Wie anspruchsvoll sind die Standards?

Wie anspruchsvoll sind die Standards?

Die Kultusministerkonferenz reagiert empfindlich auf Kritik an etwaigen Mindeststandards, durch die das Niveau des Oberstufenunterrichts und des Abiturs sinken könnte. Bildungsexperten der Unionsfraktion im Bundestag betonten am Freitag, Bayern müsse der Maßstab sein, nicht Bremen. Die Angleichung der Standards dürfe nicht zulasten der Qualität gehen. Der vereinbarte Standard sei recht anspruchsvoll, sagt KMK-Chef Ties Rabe, Schulsenator in Hamburg. Der niedersächsische Kultusminister Bernd Althusmann (CDU) betonte dagegen: „Wichtig ist die Botschaft an die Eltern und Schüler: Es wird dadurch nicht schwerer.“

Tatsächlich beschreiben die Abiturstandards Kompetenzen, die Schülerinnen und Schüler am Ende der 12. oder 13. Klasse „im Durchschnitt erreichen sollen“. Für diese „Regelstandards“ unterscheidet das IQB jedoch zwischen einem „grundlegenden Niveau“, das in Kursen mit mindestens drei Wochenstunden Unterricht vermittelt werden soll, und einem „erhöhten Niveau“ in Kursen mit vier oder mehr Wochenstunden. Das bildet das Kurssystem mit Grund- und Leistungskursen ab, die in einigen Ländern inzwischen anders bezeichnet werden.

Warum werden Abiturienten erst 2017 bundesweit nach den neuen Standards geprüft?

Einzelne Länder mahnen schon seit Jahren ein höheres Tempo an. Im Vorfeld des aktuellen KMK-Treffens haben sich nun Bayern, Sachsen, Niedersachsen, Hamburg, Schleswig-Holstein und Mecklenburg-Vorpommern darauf geeinigt, schon 2014 mit gemeinsamen Prüfungen nach den neuen Standards zu beginnen.

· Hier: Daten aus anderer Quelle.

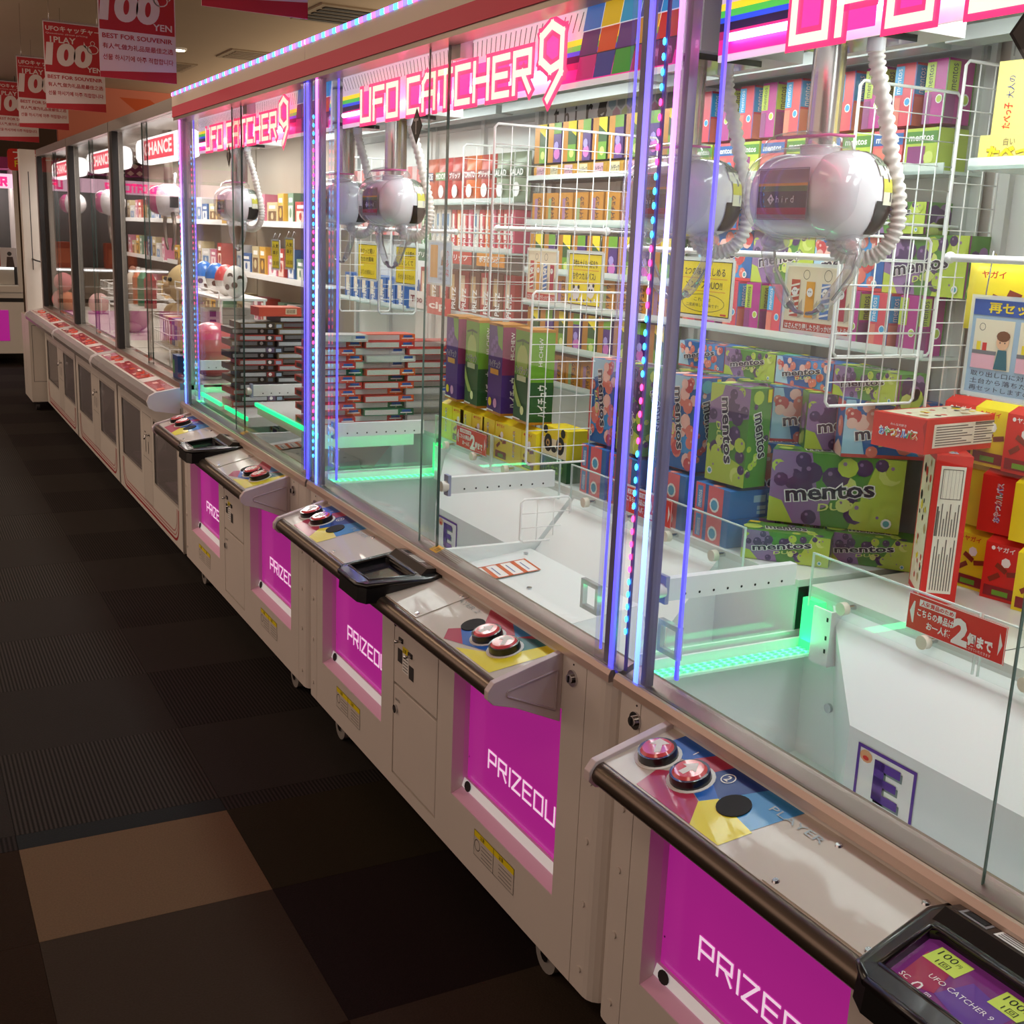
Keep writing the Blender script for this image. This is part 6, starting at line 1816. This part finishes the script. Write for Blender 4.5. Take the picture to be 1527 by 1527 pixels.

Doris Ahnen dagegen warnt vor Eile. Bei der Einführung der Standards in der Grundschule und in der Sekundarstufe I habe sich gezeigt, „dass es sehr sinnvoll ist, die Schulen und Lehrkräfte gründlich vorzubereiten“. Ahnen rief interessierte Bürger dazu auf, die veröffentlichten Aufgaben auszuprobieren, um sich vom hohen Niveau des Abiturs zu überzeugen.